PROMPT: Your task is to print all of the material verbatim.

START INFORMATION GIVEN

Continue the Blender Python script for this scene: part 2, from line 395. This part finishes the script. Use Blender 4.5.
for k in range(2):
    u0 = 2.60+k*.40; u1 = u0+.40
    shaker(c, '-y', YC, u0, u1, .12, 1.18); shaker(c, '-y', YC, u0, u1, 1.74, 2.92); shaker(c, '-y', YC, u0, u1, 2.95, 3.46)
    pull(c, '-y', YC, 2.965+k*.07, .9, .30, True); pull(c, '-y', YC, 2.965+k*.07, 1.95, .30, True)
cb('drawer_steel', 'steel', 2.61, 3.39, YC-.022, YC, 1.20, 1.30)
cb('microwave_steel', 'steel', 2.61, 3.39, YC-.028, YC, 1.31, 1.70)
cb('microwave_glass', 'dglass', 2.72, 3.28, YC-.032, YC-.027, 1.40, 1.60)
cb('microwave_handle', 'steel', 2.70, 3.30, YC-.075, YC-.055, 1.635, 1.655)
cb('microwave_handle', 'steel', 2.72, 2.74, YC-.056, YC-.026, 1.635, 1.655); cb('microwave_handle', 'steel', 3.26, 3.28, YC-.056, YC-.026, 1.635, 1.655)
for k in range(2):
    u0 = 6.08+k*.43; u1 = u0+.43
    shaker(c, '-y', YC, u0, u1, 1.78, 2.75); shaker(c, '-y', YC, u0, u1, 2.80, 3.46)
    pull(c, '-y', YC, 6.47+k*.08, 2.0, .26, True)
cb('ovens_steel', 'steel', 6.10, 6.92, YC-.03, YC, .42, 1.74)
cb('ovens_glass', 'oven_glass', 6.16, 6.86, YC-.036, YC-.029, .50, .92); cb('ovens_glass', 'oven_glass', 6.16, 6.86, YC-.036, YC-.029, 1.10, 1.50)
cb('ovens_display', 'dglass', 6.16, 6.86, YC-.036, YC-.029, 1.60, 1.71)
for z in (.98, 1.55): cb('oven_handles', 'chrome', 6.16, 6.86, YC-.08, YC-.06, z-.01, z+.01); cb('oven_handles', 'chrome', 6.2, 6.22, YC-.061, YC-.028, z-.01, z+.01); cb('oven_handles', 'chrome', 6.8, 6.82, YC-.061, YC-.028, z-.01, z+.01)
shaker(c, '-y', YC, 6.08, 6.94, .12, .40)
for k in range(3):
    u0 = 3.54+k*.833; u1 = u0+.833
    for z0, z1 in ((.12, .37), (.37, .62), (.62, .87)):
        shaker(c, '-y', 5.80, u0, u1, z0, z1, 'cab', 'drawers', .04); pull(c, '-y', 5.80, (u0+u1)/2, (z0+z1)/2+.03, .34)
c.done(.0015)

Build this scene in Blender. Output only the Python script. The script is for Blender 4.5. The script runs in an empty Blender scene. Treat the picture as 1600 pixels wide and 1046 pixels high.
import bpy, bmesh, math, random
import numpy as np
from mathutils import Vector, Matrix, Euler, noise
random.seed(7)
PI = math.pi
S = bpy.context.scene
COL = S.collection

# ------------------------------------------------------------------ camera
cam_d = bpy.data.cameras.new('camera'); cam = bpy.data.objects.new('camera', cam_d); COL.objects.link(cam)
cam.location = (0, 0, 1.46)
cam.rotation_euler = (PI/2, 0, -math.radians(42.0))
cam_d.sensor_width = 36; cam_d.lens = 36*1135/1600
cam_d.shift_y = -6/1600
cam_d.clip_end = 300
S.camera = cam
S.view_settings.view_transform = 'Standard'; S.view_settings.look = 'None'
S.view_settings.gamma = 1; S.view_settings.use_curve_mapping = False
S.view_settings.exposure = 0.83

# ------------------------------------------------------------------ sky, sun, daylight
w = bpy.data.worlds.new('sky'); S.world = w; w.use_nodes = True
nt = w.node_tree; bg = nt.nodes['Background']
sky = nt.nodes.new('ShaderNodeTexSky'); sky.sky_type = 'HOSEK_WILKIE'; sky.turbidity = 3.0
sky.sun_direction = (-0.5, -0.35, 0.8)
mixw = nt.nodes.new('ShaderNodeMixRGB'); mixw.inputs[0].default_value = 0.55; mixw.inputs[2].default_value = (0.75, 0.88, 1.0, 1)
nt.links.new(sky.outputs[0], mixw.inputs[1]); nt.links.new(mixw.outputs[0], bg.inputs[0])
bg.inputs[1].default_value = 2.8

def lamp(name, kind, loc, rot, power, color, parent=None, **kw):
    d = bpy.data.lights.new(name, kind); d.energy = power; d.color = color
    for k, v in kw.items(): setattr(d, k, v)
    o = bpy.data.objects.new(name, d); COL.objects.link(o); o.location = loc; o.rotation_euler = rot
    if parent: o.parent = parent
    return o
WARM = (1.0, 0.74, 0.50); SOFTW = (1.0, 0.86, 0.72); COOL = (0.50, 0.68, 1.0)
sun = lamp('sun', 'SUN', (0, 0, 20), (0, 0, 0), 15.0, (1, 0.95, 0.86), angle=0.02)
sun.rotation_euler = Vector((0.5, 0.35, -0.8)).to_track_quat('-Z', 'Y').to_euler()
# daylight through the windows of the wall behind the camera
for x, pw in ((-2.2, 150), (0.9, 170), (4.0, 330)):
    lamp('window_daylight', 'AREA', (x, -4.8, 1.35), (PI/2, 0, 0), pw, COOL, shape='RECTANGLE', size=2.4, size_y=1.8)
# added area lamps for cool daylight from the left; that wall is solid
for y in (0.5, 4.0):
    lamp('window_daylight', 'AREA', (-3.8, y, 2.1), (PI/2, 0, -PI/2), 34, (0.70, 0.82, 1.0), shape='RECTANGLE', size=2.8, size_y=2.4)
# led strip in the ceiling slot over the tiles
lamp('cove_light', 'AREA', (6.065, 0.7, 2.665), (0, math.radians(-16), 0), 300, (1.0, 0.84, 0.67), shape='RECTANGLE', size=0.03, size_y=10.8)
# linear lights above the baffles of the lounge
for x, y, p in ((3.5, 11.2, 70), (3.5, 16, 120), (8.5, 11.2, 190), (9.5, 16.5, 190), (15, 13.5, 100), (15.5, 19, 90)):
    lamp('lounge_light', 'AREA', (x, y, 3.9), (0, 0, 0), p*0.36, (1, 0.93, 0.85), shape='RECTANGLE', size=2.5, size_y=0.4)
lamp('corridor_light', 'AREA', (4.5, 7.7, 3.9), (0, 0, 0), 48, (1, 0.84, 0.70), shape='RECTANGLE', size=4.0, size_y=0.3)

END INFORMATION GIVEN

FULL ANSWER:
Continue the Blender Python script for this scene: part 2, from line 395. This part finishes the script. Use Blender 4.5.
for k in range(2):
    u0 = 2.60+k*.40; u1 = u0+.40
    shaker(c, '-y', YC, u0, u1, .12, 1.18); shaker(c, '-y', YC, u0, u1, 1.74, 2.92); shaker(c, '-y', YC, u0, u1, 2.95, 3.46)
    pull(c, '-y', YC, 2.965+k*.07, .9, .30, True); pull(c, '-y', YC, 2.965+k*.07, 1.95, .30, True)
cb('drawer_steel', 'steel', 2.61, 3.39, YC-.022, YC, 1.20, 1.30)
cb('microwave_steel', 'steel', 2.61, 3.39, YC-.028, YC, 1.31, 1.70)
cb('microwave_glass', 'dglass', 2.72, 3.28, YC-.032, YC-.027, 1.40, 1.60)
cb('microwave_handle', 'steel', 2.70, 3.30, YC-.075, YC-.055, 1.635, 1.655)
cb('microwave_handle', 'steel', 2.72, 2.74, YC-.056, YC-.026, 1.635, 1.655); cb('microwave_handle', 'steel', 3.26, 3.28, YC-.056, YC-.026, 1.635, 1.655)
for k in range(2):
    u0 = 6.08+k*.43; u1 = u0+.43
    shaker(c, '-y', YC, u0, u1, 1.78, 2.75); shaker(c, '-y', YC, u0, u1, 2.80, 3.46)
    pull(c, '-y', YC, 6.47+k*.08, 2.0, .26, True)
cb('ovens_steel', 'steel', 6.10, 6.92, YC-.03, YC, .42, 1.74)
cb('ovens_glass', 'oven_glass', 6.16, 6.86, YC-.036, YC-.029, .50, .92); cb('ovens_glass', 'oven_glass', 6.16, 6.86, YC-.036, YC-.029, 1.10, 1.50)
cb('ovens_display', 'dglass', 6.16, 6.86, YC-.036, YC-.029, 1.60, 1.71)
for z in (.98, 1.55): cb('oven_handles', 'chrome', 6.16, 6.86, YC-.08, YC-.06, z-.01, z+.01); cb('oven_handles', 'chrome', 6.2, 6.22, YC-.061, YC-.028, z-.01, z+.01); cb('oven_handles', 'chrome', 6.8, 6.82, YC-.061, YC-.028, z-.01, z+.01)
shaker(c, '-y', YC, 6.08, 6.94, .12, .40)
for k in range(3):
    u0 = 3.54+k*.833; u1 = u0+.833
    for z0, z1 in ((.12, .37), (.37, .62), (.62, .87)):
        shaker(c, '-y', 5.80, u0, u1, z0, z1, 'cab', 'drawers', .04); pull(c, '-y', 5.80, (u0+u1)/2, (z0+z1)/2+.03, .34)
c.done(.0015)

Build this scene in Blender. Output only the Python script. The script is for Blender 4.5. The script runs in an empty Blender scene. Treat the picture as 1600 pixels wide and 1046 pixels high.
import bpy, bmesh, math, random
import numpy as np
from mathutils import Vector, Matrix, Euler, noise
random.seed(7)
PI = math.pi
S = bpy.context.scene
COL = S.collection

# ------------------------------------------------------------------ camera
cam_d = bpy.data.cameras.new('camera'); cam = bpy.data.objects.new('camera', cam_d); COL.objects.link(cam)
cam.location = (0, 0, 1.46)
cam.rotation_euler = (PI/2, 0, -math.radians(42.0))
cam_d.sensor_width = 36; cam_d.lens = 36*1135/1600
cam_d.shift_y = -6/1600
cam_d.clip_end = 300
S.camera = cam
S.view_settings.view_transform = 'Standard'; S.view_settings.look = 'None'
S.view_settings.gamma = 1; S.view_settings.use_curve_mapping = False
S.view_settings.exposure = 0.83

# ------------------------------------------------------------------ sky, sun, daylight
w = bpy.data.worlds.new('sky'); S.world = w; w.use_nodes = True
nt = w.node_tree; bg = nt.nodes['Background']
sky = nt.nodes.new('ShaderNodeTexSky'); sky.sky_type = 'HOSEK_WILKIE'; sky.turbidity = 3.0
sky.sun_direction = (-0.5, -0.35, 0.8)
mixw = nt.nodes.new('ShaderNodeMixRGB'); mixw.inputs[0].default_value = 0.55; mixw.inputs[2].default_value = (0.75, 0.88, 1.0, 1)
nt.links.new(sky.outputs[0], mixw.inputs[1]); nt.links.new(mixw.outputs[0], bg.inputs[0])
bg.inputs[1].default_value = 2.8

def lamp(name, kind, loc, rot, power, color, parent=None, **kw):
    d = bpy.data.lights.new(name, kind); d.energy = power; d.color = color
    for k, v in kw.items(): setattr(d, k, v)
    o = bpy.data.objects.new(name, d); COL.objects.link(o); o.location = loc; o.rotation_euler = rot
    if parent: o.parent = parent
    return o
WARM = (1.0, 0.74, 0.50); SOFTW = (1.0, 0.86, 0.72); COOL = (0.50, 0.68, 1.0)
sun = lamp('sun', 'SUN', (0, 0, 20), (0, 0, 0), 15.0, (1, 0.95, 0.86), angle=0.02)
sun.rotation_euler = Vector((0.5, 0.35, -0.8)).to_track_quat('-Z', 'Y').to_euler()
# daylight through the windows of the wall behind the camera
for x, pw in ((-2.2, 150), (0.9, 170), (4.0, 330)):
    lamp('window_daylight', 'AREA', (x, -4.8, 1.35), (PI/2, 0, 0), pw, COOL, shape='RECTANGLE', size=2.4, size_y=1.8)
# added area lamps for cool daylight from the left; that wall is solid
for y in (0.5, 4.0):
    lamp('window_daylight', 'AREA', (-3.8, y, 2.1), (PI/2, 0, -PI/2), 34, (0.70, 0.82, 1.0), shape='RECTANGLE', size=2.8, size_y=2.4)
# led strip in the ceiling slot over the tiles
lamp('cove_light', 'AREA', (6.065, 0.7, 2.665), (0, math.radians(-16), 0), 300, (1.0, 0.84, 0.67), shape='RECTANGLE', size=0.03, size_y=10.8)
# linear lights above the baffles of the lounge
for x, y, p in ((3.5, 11.2, 70), (3.5, 16, 120), (8.5, 11.2, 190), (9.5, 16.5, 190), (15, 13.5, 100), (15.5, 19, 90)):
    lamp('lounge_light', 'AREA', (x, y, 3.9), (0, 0, 0), p*0.36, (1, 0.93, 0.85), shape='RECTANGLE', size=2.5, size_y=0.4)
lamp('corridor_light', 'AREA', (4.5, 7.7, 3.9), (0, 0, 0), 48, (1, 0.84, 0.70), shape='RECTANGLE', size=4.0, size_y=0.3)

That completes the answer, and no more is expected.